La Costituzione deve tornare ad essere il faro per tutta l’opposizione. Quindi occorre voltare pagina scegliendo con chiarezza l’attuazione della Costituzione e difendendola dall’assalto di una destra prigioniera del culto del capo e che subisce le pressioni della finanza internazionale – e non solo – che punta a decisioni prese da pochi sulla testa di tutti, senza ascoltare il paese e governando senza un confronto aperto con una società italiana moderna e complessa che ha il diritto di intervenire sulle scelte e non solo una volta ogni 5 anni per dare deleghe in bianco al capo.

Alla crisi di credibilità delle istituzioni e alla crescita ormai patologica e preoccupante dell’astensione non si può rispondere con l’accentramento del potere e l’imposizione delle decisioni.

Affermare che queste modifiche costituzionali non cambiano i poteri del Presidente della Repubblica e del parlamento è semplicemente una bugia. Affermare che cambiano pochi articoli della Costituzione è un’altra bugia perché altri articoli dicono il contrario di quello che si vuole scrivere, ad esempio l’articolo 67 sul ruolo dei parlamentari contraddice un’elezione che lega a filo doppio Presidente del Consiglio e parlamento. Quindi in realtà c’è una prenotazione di altre, future modifiche costituzionali.

Occorre respingere questo attacco alla Costituzione con una battaglia culturale e politica di fondo rivolgendosi direttamente alle elettrici e agli elettori, che debbono essere chiamati ad assumersi una grande responsabilità con il voto.

Nella democrazia possono crescere posizioni e poteri che potrebbero distruggerla, ad esempio cambiandola in una vera e propria capocrazia.
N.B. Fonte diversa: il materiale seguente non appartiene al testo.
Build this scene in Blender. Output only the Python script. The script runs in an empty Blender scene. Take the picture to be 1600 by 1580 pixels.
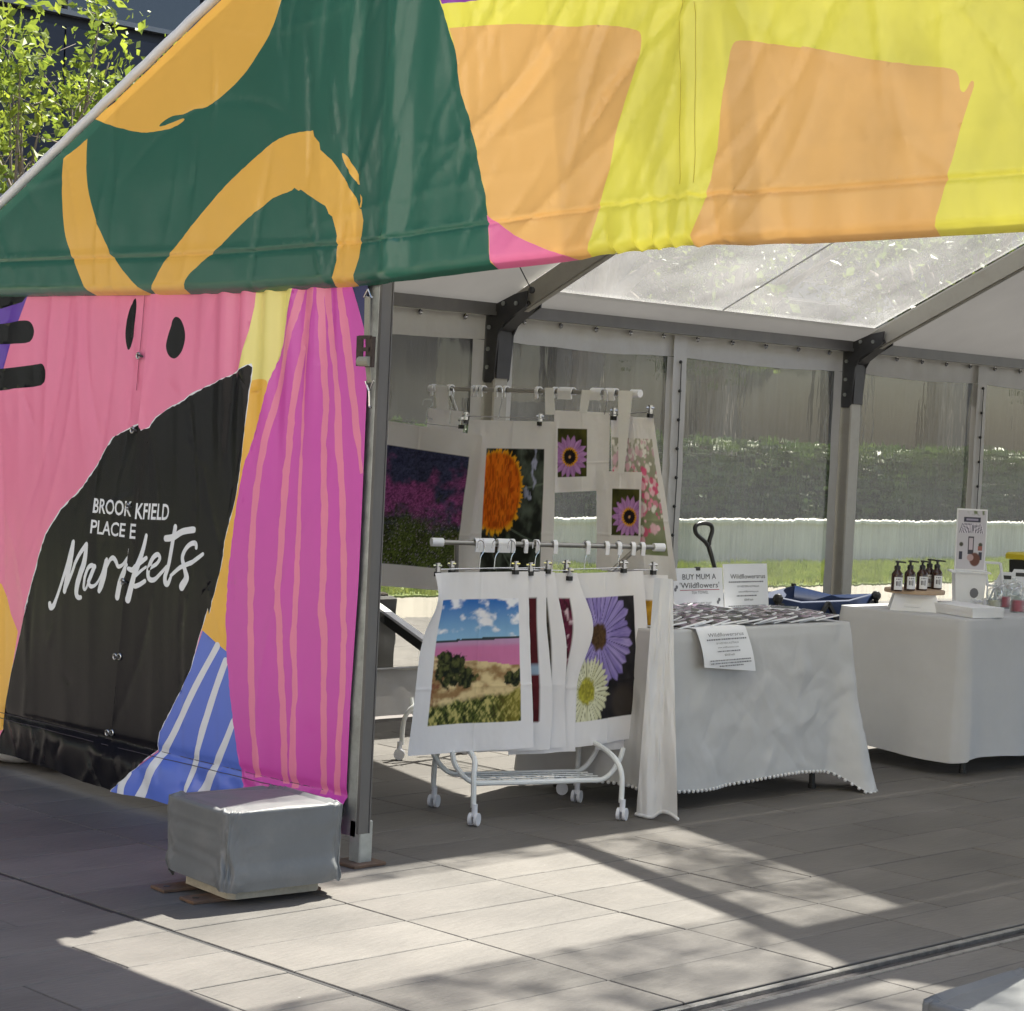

Del resto, lo conferma quanto è accaduto negli Stati Uniti il 6 gennaio 2020 con la rivolta dei pro-Trump contro il risultato elettorale.

I richiami del Presidente Mattarella al valore e all’attualità della Costituzione del 1948 sono un monito da tenere presente.

Per raggiungere l’obiettivo dell’elezione diretta del Presidente del Consiglio Meloni ha stipulato un patto di potere con gli alleati, il cui prezzo è l’approvazione dell’autonomia regionale differenziata e ora l’attacco all’autonomia della magistratura.

Meloni afferma che non lavora per il suo futuro, anche questa è una balla, visto che si candiderebbe di nuovo a Presidente del Consiglio, con le nuove regole da lei fatte approvare. In realtà punta a ottenere la maggioranza anche nella prossima legislatura con la preannunciata legge elettorale maggioritaria, pronta a sfruttare queste modifiche della Costituzione.

Il cerchio di occupazione del potere si chiuderebbe con una maggioranza in grado di eleggere anche il futuro Presidente della Repubblica (La Russa ?) grazie alla legge maggioritaria, ottenendo la possibilità di influenzare così la magistratura e nominare anche un terzo della Corte costituzionale.

In sostanza progressivamente entreremmo in un vero e proprio regime, con connotati orbaniani. Occorre fermare questa deriva e se il parlamento non riuscirà a farlo occorre che si pronuncino elettrici ed elettori, nei quali occorre avere fiducia, naturalmente preparandosi ad un impegno di informazione, orientamento e seria battaglia popolare. Costituiamo subito i Comitati (unendo tutte le energie disponibili) per la Costituzione che potranno trasformarsi in Comitati per il No nella campagna referendaria

Ridare slancio e forza alla Costituzione è oggi un imperativo categorico per garantire un futuro democratico del nostro paese.